#### DATA FOR THE TASK ####
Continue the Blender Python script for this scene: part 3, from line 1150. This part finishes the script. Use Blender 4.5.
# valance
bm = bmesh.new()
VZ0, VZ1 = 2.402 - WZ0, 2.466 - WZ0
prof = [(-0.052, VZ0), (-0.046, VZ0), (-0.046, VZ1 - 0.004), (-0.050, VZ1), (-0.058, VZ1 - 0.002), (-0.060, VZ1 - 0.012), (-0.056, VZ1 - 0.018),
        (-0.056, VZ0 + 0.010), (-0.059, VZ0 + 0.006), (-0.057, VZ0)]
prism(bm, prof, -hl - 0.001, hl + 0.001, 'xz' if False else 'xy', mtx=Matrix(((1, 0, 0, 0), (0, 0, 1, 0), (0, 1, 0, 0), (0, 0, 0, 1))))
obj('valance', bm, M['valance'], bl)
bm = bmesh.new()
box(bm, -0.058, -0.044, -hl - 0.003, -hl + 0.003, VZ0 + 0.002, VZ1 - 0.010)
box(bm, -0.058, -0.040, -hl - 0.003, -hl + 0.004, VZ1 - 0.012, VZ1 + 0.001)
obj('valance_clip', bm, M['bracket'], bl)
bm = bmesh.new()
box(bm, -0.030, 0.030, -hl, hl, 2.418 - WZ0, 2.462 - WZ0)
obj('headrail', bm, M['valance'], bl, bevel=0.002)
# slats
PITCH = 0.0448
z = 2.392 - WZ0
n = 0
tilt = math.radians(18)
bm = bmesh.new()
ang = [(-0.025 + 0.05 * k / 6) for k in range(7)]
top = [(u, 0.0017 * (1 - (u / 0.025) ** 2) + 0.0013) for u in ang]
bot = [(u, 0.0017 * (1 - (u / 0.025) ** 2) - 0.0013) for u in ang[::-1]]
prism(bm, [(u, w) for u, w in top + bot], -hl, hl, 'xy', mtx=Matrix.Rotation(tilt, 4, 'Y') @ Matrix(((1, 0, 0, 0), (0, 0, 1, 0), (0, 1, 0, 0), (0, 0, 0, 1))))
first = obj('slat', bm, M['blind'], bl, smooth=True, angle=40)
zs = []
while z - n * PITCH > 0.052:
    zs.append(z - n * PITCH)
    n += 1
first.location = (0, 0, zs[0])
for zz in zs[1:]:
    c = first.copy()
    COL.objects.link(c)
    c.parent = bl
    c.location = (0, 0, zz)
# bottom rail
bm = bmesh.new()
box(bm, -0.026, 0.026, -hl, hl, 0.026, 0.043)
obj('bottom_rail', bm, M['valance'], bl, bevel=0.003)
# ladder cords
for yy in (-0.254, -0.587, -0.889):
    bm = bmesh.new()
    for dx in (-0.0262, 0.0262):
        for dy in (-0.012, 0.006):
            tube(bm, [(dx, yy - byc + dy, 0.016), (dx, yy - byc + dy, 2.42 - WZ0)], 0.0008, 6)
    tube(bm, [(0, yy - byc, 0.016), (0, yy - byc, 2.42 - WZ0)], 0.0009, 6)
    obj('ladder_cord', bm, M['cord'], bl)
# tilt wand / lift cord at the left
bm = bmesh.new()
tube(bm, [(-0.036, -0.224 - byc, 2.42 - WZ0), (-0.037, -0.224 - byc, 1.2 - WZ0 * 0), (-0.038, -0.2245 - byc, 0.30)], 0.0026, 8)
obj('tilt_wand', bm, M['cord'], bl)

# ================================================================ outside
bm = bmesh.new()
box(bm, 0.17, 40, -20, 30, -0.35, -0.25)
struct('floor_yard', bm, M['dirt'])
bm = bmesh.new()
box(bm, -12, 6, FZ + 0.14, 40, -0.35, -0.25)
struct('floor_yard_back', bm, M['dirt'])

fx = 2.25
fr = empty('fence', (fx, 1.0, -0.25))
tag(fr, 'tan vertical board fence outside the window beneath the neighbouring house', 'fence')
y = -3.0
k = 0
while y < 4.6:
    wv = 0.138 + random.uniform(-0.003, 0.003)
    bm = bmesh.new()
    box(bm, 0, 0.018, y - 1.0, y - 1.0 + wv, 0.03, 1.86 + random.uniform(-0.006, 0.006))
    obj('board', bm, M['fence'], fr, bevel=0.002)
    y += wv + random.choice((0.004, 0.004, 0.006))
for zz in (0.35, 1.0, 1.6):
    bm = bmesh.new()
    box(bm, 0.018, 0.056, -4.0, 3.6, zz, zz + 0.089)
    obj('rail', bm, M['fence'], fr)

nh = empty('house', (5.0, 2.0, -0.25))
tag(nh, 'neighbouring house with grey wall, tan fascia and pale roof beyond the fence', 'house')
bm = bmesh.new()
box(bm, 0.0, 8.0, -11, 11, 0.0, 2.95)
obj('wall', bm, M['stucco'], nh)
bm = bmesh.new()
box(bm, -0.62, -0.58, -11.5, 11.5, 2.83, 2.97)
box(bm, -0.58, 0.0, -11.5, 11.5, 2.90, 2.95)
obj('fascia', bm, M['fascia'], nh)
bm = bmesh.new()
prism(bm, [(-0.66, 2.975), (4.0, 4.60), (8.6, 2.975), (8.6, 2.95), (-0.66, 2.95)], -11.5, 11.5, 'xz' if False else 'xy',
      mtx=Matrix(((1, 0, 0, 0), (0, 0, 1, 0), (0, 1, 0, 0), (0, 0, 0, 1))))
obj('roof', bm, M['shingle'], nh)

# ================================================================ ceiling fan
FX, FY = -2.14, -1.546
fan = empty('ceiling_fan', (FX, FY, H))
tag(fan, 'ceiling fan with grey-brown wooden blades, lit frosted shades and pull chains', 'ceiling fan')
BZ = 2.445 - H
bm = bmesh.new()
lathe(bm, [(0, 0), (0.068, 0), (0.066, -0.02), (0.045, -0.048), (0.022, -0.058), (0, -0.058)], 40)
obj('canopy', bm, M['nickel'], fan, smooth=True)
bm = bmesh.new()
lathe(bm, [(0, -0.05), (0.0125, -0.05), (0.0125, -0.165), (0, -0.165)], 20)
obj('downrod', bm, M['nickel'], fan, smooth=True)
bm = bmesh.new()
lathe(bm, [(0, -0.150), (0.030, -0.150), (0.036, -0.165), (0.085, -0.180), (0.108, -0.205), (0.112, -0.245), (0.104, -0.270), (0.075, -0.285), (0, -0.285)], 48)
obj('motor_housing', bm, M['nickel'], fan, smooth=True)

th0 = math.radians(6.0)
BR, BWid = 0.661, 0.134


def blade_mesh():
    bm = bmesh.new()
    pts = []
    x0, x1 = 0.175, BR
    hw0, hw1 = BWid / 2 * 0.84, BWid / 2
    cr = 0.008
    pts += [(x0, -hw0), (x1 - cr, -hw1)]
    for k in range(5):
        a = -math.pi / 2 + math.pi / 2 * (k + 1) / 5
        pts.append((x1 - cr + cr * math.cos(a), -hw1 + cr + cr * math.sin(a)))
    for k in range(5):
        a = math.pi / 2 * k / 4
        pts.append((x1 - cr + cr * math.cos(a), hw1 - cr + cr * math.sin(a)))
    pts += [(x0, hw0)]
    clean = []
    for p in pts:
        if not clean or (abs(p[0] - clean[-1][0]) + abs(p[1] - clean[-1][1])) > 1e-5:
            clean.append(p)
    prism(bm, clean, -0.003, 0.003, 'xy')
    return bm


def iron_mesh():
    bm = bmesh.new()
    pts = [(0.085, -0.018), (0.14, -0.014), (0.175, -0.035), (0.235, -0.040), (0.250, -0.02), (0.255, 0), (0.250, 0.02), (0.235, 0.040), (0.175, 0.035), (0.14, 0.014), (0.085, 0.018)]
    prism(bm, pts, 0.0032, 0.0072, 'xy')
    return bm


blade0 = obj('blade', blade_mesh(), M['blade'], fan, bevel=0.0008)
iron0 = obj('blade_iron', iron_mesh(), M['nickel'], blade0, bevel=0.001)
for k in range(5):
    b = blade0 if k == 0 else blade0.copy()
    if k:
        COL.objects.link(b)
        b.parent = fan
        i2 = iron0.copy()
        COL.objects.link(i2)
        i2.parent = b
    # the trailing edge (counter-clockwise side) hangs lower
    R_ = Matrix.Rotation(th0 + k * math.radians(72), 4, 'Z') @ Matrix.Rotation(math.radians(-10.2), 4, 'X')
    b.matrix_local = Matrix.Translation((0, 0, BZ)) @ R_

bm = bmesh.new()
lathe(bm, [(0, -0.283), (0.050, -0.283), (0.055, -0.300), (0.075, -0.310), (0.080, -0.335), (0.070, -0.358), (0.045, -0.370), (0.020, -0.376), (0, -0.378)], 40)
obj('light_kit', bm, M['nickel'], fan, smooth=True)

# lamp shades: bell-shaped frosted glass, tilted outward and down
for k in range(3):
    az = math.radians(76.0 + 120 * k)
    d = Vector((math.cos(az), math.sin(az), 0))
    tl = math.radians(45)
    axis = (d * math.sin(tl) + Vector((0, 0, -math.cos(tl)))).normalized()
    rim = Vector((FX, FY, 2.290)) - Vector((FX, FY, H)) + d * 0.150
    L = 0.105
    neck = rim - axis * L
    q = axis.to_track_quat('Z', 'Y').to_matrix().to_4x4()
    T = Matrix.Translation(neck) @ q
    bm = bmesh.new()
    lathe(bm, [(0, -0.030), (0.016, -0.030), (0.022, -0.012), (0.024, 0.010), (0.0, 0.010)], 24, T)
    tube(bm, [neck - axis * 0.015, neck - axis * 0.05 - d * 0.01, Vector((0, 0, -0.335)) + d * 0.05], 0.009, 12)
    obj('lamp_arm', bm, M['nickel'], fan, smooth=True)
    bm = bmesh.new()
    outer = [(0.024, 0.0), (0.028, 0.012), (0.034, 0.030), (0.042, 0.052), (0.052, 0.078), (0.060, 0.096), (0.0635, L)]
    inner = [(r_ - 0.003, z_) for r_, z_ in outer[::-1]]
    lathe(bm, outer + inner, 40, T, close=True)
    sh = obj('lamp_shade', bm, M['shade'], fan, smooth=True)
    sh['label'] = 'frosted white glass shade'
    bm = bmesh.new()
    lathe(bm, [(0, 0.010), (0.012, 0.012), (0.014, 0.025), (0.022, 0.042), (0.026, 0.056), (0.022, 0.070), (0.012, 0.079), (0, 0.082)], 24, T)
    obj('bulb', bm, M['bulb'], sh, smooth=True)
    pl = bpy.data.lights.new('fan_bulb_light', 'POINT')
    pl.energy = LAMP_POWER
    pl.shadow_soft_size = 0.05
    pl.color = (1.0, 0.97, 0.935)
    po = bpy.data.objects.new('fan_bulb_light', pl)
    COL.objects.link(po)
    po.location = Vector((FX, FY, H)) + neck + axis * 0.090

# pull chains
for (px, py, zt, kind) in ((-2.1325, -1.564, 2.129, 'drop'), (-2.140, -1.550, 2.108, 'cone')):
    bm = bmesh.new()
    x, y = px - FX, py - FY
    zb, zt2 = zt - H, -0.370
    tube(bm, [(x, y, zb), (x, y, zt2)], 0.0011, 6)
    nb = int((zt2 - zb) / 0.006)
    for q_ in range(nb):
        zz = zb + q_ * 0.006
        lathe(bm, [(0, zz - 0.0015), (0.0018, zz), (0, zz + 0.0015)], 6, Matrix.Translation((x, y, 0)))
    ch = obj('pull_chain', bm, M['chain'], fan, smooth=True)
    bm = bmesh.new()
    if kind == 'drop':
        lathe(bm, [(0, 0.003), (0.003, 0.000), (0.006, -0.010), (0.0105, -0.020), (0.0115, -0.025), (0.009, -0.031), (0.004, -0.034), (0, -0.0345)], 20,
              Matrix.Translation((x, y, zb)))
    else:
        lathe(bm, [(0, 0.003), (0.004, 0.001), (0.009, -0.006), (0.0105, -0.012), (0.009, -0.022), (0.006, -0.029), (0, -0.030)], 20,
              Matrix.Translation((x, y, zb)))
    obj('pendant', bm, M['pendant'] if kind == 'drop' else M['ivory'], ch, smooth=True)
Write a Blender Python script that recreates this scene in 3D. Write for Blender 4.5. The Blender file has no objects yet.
####
> **TASK DESCRIPTION**
Identify which lines contain the word "this" and copy each one.

> **EXERCISE RESULT**
Continue the Blender Python script for this scene: part 3, from line 1150. This part finishes the script. Use Blender 4.5.
Write a Blender Python script that recreates this scene in 3D. Write for Blender 4.5. The Blender file has no objects yet.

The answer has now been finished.